### Source data
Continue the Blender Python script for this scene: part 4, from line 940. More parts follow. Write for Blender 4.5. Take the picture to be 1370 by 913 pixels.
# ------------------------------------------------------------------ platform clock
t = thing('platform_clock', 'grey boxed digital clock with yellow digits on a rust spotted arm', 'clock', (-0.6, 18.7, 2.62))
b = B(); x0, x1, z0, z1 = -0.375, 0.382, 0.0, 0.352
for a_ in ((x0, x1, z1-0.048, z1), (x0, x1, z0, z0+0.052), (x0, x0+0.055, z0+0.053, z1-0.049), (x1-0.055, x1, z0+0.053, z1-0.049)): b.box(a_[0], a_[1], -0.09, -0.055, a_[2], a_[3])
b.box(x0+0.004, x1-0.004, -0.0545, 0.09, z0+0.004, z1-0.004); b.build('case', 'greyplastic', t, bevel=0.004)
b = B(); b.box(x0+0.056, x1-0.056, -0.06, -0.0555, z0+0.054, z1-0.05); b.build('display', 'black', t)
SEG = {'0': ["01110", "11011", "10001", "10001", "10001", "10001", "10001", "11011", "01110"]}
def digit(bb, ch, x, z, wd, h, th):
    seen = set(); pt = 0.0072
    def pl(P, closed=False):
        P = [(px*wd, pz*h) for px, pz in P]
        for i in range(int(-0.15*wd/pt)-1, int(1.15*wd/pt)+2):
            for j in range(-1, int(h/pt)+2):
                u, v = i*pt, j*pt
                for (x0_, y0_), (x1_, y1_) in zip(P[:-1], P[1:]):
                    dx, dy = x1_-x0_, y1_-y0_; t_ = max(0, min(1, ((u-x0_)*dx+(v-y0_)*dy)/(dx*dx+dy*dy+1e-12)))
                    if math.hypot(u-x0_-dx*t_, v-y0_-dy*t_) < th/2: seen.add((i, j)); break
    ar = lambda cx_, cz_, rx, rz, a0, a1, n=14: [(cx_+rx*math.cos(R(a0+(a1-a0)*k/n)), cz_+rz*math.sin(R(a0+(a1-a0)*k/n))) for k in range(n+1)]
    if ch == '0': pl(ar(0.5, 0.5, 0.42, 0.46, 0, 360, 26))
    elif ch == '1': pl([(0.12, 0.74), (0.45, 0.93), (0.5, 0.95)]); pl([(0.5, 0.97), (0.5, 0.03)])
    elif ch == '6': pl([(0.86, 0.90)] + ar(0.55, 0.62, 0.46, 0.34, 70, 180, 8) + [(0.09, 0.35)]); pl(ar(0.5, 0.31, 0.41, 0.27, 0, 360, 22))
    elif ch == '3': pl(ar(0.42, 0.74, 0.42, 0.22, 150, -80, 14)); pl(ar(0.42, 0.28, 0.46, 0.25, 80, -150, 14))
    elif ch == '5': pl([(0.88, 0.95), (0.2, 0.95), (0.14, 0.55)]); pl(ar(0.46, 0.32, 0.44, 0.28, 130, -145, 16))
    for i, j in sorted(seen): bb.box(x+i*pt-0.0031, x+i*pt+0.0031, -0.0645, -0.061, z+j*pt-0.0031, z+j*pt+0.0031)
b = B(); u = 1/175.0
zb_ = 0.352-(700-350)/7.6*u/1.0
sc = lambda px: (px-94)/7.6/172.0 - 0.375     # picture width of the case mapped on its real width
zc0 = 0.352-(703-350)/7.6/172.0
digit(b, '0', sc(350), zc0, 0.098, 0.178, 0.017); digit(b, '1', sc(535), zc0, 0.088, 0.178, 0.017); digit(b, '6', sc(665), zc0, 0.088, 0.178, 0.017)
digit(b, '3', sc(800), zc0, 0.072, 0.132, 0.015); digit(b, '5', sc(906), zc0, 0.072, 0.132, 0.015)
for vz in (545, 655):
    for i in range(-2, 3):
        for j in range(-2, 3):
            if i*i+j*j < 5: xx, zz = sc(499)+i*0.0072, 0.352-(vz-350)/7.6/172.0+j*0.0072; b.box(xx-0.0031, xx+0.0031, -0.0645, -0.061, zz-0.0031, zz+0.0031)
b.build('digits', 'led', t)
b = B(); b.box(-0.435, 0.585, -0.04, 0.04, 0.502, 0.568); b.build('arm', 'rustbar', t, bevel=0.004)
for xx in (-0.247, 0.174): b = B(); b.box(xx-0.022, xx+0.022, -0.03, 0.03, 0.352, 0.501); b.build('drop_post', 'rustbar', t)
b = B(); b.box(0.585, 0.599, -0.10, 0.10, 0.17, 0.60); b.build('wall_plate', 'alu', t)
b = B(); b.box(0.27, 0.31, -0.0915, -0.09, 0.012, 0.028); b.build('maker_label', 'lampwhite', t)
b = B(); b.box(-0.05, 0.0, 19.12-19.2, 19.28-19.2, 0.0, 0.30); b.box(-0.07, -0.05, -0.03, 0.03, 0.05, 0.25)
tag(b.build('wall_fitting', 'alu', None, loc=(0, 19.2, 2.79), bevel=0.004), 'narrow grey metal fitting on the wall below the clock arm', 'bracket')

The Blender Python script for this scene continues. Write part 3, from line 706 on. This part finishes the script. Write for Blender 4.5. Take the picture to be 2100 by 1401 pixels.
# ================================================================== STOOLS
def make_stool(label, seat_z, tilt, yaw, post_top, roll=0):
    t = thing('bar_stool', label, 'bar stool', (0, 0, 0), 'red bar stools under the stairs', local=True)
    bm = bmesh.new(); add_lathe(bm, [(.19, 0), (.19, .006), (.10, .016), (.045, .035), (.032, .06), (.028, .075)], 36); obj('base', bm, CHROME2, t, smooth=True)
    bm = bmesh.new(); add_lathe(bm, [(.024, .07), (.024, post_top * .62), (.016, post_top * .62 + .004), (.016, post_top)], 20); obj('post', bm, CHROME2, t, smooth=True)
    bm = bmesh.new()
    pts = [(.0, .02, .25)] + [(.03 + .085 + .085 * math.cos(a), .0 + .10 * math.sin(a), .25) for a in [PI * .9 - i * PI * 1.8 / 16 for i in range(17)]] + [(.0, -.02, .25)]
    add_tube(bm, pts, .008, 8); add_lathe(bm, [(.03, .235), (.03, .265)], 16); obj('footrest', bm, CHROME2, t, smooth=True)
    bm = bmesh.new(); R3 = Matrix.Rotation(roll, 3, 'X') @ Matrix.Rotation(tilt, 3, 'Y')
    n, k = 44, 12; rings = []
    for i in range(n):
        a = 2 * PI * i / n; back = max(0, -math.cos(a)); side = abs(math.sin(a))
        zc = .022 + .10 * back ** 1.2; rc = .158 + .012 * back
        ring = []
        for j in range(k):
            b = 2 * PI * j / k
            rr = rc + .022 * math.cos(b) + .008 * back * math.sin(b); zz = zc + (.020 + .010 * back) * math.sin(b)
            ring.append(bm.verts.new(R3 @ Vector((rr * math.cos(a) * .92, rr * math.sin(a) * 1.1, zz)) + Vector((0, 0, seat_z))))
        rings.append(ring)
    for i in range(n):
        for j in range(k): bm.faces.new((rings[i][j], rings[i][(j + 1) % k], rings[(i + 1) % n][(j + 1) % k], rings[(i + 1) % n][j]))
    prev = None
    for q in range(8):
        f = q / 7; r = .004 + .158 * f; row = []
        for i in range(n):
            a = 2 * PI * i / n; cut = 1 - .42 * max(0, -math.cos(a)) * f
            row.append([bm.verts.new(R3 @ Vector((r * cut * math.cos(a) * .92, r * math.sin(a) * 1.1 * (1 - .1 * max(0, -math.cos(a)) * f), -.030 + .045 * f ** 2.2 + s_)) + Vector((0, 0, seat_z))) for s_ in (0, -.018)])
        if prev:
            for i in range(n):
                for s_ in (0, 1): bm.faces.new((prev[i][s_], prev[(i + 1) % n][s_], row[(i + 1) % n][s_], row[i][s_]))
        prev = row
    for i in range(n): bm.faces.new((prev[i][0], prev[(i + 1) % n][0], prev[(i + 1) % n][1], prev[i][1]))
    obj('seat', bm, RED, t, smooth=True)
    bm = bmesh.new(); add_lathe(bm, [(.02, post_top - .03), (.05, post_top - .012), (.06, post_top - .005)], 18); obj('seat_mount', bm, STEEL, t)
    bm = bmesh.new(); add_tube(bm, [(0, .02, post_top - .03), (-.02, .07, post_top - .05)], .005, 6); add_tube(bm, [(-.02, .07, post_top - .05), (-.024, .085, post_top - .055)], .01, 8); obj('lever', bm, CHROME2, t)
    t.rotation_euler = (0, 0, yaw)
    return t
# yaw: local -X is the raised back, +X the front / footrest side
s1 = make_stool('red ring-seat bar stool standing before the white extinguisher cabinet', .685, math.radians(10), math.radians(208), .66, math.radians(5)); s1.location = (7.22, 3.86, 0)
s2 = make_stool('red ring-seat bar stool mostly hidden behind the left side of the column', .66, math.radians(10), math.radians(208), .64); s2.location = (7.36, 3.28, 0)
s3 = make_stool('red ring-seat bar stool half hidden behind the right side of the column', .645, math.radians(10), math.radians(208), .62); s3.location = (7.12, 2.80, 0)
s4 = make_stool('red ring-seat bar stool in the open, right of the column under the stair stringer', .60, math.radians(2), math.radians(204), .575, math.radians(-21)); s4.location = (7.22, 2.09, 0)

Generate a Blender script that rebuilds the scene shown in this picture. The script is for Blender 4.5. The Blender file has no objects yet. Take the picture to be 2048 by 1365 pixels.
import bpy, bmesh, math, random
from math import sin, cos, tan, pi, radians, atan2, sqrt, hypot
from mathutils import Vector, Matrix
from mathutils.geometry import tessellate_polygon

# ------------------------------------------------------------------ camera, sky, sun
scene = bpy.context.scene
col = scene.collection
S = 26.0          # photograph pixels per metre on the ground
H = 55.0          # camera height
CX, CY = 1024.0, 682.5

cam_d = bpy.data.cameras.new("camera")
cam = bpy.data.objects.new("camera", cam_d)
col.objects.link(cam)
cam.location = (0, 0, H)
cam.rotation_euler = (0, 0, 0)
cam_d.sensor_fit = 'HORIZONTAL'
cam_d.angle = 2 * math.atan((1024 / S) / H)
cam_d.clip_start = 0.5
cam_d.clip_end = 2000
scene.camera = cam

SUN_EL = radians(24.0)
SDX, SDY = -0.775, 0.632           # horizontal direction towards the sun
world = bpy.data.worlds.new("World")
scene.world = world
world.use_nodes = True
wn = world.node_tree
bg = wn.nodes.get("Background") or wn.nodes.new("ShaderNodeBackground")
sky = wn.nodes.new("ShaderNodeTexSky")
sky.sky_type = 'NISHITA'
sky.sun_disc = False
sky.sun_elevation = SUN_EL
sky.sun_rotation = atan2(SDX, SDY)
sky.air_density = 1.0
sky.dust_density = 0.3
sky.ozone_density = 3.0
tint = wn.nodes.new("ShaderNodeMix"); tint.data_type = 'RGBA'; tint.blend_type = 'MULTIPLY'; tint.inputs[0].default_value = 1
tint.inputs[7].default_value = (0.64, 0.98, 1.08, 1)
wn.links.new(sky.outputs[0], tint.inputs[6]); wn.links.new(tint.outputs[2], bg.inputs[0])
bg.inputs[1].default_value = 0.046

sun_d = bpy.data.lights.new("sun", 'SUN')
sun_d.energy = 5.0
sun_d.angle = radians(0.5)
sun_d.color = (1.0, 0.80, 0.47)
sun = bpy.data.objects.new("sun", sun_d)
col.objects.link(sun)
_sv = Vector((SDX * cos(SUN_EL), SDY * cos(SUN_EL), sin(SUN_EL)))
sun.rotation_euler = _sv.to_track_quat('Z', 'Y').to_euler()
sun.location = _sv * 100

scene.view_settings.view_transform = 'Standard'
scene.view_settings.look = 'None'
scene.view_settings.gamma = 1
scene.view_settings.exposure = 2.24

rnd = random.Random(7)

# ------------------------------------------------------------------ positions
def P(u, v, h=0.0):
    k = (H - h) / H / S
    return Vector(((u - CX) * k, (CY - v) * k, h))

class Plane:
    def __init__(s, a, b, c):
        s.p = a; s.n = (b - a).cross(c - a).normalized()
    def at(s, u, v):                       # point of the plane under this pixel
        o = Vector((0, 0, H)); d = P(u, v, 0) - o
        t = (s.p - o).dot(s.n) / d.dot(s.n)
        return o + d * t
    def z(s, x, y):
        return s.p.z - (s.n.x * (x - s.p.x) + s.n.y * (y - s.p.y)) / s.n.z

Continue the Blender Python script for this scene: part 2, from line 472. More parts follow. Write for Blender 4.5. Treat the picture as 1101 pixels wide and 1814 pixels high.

### Short task
Copy every line in the records above that contains the word "part".

### Reply to the exercise
Continue the Blender Python script for this scene: part 4, from line 940. More parts follow. Write for Blender 4.5. Take the picture to be 1370 by 913 pixels.
The Blender Python script for this scene continues. Write part 3, from line 706 on. This part finishes the script. Write for Blender 4.5. Take the picture to be 2100 by 1401 pixels.
Continue the Blender Python script for this scene: part 2, from line 472. More parts follow. Write for Blender 4.5. Treat the picture as 1101 pixels wide and 1814 pixels high.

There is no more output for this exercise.